* start *

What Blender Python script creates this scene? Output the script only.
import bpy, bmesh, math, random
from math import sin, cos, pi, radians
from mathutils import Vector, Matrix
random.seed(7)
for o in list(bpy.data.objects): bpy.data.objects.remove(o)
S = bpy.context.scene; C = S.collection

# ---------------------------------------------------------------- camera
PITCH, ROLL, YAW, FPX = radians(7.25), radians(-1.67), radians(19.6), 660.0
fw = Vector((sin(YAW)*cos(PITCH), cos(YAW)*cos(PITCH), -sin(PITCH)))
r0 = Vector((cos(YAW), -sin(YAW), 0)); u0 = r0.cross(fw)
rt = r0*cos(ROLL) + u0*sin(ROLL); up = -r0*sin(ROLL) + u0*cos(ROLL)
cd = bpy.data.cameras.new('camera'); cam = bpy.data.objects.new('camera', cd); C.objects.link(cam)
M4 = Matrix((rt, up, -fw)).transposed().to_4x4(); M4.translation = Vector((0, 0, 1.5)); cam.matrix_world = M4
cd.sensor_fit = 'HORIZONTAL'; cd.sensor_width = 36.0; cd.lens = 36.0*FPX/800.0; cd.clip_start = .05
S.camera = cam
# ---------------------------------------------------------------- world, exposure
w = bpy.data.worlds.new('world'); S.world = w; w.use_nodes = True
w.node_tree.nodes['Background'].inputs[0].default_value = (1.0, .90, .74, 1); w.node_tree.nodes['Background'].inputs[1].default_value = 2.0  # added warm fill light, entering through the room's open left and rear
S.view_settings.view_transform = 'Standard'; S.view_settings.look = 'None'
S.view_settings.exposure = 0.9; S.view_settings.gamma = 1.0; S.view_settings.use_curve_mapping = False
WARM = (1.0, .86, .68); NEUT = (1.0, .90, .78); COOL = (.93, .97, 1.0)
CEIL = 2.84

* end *

TASK TO COMPLETE
Print, please, the lines above from the very first through the one that holds "S = bpy.context.scene; C = S.collection", both included, word for word and with nothing else.

SOLUTION
What Blender Python script creates this scene? Output the script only.
import bpy, bmesh, math, random
from math import sin, cos, pi, radians
from mathutils import Vector, Matrix
random.seed(7)
for o in list(bpy.data.objects): bpy.data.objects.remove(o)
S = bpy.context.scene; C = S.collection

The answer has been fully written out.